Stated task:
Write out the whole of the material exactly.

Data:
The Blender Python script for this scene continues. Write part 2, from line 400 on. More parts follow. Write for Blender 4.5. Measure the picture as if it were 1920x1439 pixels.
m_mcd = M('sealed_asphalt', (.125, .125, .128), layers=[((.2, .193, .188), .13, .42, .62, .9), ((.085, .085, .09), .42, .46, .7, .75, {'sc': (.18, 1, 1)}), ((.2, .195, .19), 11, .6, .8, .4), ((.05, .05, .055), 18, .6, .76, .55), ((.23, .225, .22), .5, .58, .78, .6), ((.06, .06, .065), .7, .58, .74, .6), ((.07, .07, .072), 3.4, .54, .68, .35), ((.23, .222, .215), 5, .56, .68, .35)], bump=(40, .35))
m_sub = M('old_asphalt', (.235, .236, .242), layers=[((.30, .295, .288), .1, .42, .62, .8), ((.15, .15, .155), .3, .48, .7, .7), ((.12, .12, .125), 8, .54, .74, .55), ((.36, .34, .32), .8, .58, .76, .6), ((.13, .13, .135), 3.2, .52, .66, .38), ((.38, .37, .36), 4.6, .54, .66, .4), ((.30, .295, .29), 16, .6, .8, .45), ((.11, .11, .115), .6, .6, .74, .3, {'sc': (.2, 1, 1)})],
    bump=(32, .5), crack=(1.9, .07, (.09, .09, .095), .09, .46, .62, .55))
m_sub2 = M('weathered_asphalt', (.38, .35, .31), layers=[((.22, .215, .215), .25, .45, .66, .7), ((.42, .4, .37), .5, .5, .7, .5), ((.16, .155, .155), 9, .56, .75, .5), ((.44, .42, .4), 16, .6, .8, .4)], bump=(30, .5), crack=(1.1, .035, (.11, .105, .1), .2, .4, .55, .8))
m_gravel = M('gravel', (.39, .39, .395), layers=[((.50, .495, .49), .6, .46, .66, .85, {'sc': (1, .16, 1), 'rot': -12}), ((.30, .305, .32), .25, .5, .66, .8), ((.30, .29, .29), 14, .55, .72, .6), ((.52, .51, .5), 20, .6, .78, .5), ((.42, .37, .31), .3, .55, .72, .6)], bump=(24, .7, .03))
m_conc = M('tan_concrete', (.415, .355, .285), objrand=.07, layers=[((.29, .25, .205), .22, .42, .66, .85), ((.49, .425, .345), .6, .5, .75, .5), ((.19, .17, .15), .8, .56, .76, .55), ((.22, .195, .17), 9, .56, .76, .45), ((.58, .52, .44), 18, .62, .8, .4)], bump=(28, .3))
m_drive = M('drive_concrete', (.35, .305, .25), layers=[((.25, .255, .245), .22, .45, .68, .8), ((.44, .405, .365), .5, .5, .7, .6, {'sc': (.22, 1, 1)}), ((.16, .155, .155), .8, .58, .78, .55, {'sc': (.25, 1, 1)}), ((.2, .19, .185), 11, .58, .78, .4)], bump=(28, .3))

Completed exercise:
The Blender Python script for this scene continues. Write part 2, from line 400 on. More parts follow. Write for Blender 4.5. Measure the picture as if it were 1920x1439 pixels.
m_mcd = M('sealed_asphalt', (.125, .125, .128), layers=[((.2, .193, .188), .13, .42, .62, .9), ((.085, .085, .09), .42, .46, .7, .75, {'sc': (.18, 1, 1)}), ((.2, .195, .19), 11, .6, .8, .4), ((.05, .05, .055), 18, .6, .76, .55), ((.23, .225, .22), .5, .58, .78, .6), ((.06, .06, .065), .7, .58, .74, .6), ((.07, .07, .072), 3.4, .54, .68, .35), ((.23, .222, .215), 5, .56, .68, .35)], bump=(40, .35))
m_sub = M('old_asphalt', (.235, .236, .242), layers=[((.30, .295, .288), .1, .42, .62, .8), ((.15, .15, .155), .3, .48, .7, .7), ((.12, .12, .125), 8, .54, .74, .55), ((.36, .34, .32), .8, .58, .76, .6), ((.13, .13, .135), 3.2, .52, .66, .38), ((.38, .37, .36), 4.6, .54, .66, .4), ((.30, .295, .29), 16, .6, .8, .45), ((.11, .11, .115), .6, .6, .74, .3, {'sc': (.2, 1, 1)})],
    bump=(32, .5), crack=(1.9, .07, (.09, .09, .095), .09, .46, .62, .55))
m_sub2 = M('weathered_asphalt', (.38, .35, .31), layers=[((.22, .215, .215), .25, .45, .66, .7), ((.42, .4, .37), .5, .5, .7, .5), ((.16, .155, .155), 9, .56, .75, .5), ((.44, .42, .4), 16, .6, .8, .4)], bump=(30, .5), crack=(1.1, .035, (.11, .105, .1), .2, .4, .55, .8))
m_gravel = M('gravel', (.39, .39, .395), layers=[((.50, .495, .49), .6, .46, .66, .85, {'sc': (1, .16, 1), 'rot': -12}), ((.30, .305, .32), .25, .5, .66, .8), ((.30, .29, .29), 14, .55, .72, .6), ((.52, .51, .5), 20, .6, .78, .5), ((.42, .37, .31), .3, .55, .72, .6)], bump=(24, .7, .03))
m_conc = M('tan_concrete', (.415, .355, .285), objrand=.07, layers=[((.29, .25, .205), .22, .42, .66, .85), ((.49, .425, .345), .6, .5, .75, .5), ((.19, .17, .15), .8, .56, .76, .55), ((.22, .195, .17), 9, .56, .76, .45), ((.58, .52, .44), 18, .62, .8, .4)], bump=(28, .3))
m_drive = M('drive_concrete', (.35, .305, .25), layers=[((.25, .255, .245), .22, .45, .68, .8), ((.44, .405, .365), .5, .5, .7, .6, {'sc': (.22, 1, 1)}), ((.16, .155, .155), .8, .58, .78, .55, {'sc': (.25, 1, 1)}), ((.2, .19, .185), 11, .58, .78, .4)], bump=(28, .3))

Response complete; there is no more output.